Поскольку наша трактовка поведения Кольхааса может показаться вынужденной, выстроенной по заранее придуманной схеме, дадим интерпретацию смысла поступка клейстовского героя в передаче независимого читателя: «Итак, перед нами, на первый взгляд, история еще одного „благородного разбойника”, саксонского Робин Гуда. Но вот что принципиально отличает Кольхааса от всех подобных персонажей — ему нужна не просто справедливость, а справедливость по закону. „Я не могу жить в стране, которая не защищает моих прав” — вот причина его бунта. Закон отступил от законности, стал продажным — именно эту ситуацию Кольхаас стремится исправить. Пусть ценой своей жизни — и жизней ни в чем не повинных жителей сожженных им городов. Заметим, что такая борьба естественно должна закончиться смертью Кольхааса по приговору суда, — это логическое завершение идеи законности. Защита законности нарушением закона и восстановление законности своей смертью — вот что делает историю Кольхааса новым сюжетом, именно эта идея подспудно тревожит разум читателя „Михаэля Кольхааса”» [17] (курсив Т. Василенко. — А. Б. ). Целиком соглашаясь с утверждениями данного автора (который, кстати, не является профессиональным литератором), спроецируем эту идею на роман Пушкина.

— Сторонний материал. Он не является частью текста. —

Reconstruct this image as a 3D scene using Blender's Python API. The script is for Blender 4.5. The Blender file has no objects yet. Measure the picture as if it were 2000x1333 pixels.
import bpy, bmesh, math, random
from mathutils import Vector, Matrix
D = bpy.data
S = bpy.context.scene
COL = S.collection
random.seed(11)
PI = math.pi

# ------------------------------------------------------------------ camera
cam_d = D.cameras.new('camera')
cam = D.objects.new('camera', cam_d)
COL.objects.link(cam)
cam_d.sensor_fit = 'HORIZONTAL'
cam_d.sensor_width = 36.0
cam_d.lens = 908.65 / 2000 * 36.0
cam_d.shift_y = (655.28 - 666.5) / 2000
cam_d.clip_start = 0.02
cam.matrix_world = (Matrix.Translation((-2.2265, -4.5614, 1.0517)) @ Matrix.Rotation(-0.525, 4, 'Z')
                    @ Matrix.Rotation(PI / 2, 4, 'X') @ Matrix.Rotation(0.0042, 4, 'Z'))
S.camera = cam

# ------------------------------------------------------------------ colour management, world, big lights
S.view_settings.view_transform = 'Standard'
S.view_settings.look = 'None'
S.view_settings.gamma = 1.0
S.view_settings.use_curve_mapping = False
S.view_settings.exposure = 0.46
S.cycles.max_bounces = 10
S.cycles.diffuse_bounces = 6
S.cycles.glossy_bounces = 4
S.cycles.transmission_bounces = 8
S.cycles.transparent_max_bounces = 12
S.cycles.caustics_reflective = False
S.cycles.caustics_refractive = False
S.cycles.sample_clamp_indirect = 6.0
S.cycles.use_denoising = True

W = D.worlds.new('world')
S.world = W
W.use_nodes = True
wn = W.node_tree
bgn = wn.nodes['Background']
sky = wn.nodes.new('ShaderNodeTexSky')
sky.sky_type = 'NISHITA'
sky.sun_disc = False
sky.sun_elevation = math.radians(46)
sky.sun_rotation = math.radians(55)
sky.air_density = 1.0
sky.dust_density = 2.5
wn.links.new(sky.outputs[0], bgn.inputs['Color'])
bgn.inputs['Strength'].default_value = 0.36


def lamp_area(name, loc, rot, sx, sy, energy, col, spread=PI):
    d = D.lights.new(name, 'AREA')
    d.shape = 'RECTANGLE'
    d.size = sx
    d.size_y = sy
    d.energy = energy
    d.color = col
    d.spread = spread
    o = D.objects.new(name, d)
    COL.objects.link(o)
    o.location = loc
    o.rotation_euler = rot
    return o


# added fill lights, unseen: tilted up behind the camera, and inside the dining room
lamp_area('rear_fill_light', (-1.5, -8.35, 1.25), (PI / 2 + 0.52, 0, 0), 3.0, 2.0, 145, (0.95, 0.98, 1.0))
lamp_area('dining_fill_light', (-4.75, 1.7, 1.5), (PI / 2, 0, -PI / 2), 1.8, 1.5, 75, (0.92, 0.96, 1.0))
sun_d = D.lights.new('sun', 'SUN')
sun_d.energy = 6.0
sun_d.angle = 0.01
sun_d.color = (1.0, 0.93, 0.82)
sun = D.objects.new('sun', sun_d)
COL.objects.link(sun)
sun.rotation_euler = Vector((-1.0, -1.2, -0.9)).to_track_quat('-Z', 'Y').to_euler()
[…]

Запутанность речи и состояния ума Дубровского-старшего — первый знак того, что роман останется незаконченным. Именно в сумасшествии и языковой сумятице проявилась кардинальная трудность, перед которой оказался Пушкин. Это — невозможность как-либо связно объяснить реакцию русского человека на суд. Убирая со сцены Дубровского-старшего, уже не способного привести в действие свою угрозу, Пушкин убирает и единственного «истца», который знал суть дела и мог бы его вразумительно изложить. Поверенного у него не было, и Дубровский-младший не нашел в бумагах отца никаких документов, по которым «мог он получить ясное понятие о тяжбе». Бороться за справедливость он не может, и вся идея «закона» рассыпается в прах. Потому и немыслимы в устах Дубровского-старшего слова, которые легко приходят на ум его немецкому собрату. Они неорганичны — не в русской природе бороться с обществом во имя исполнения закона.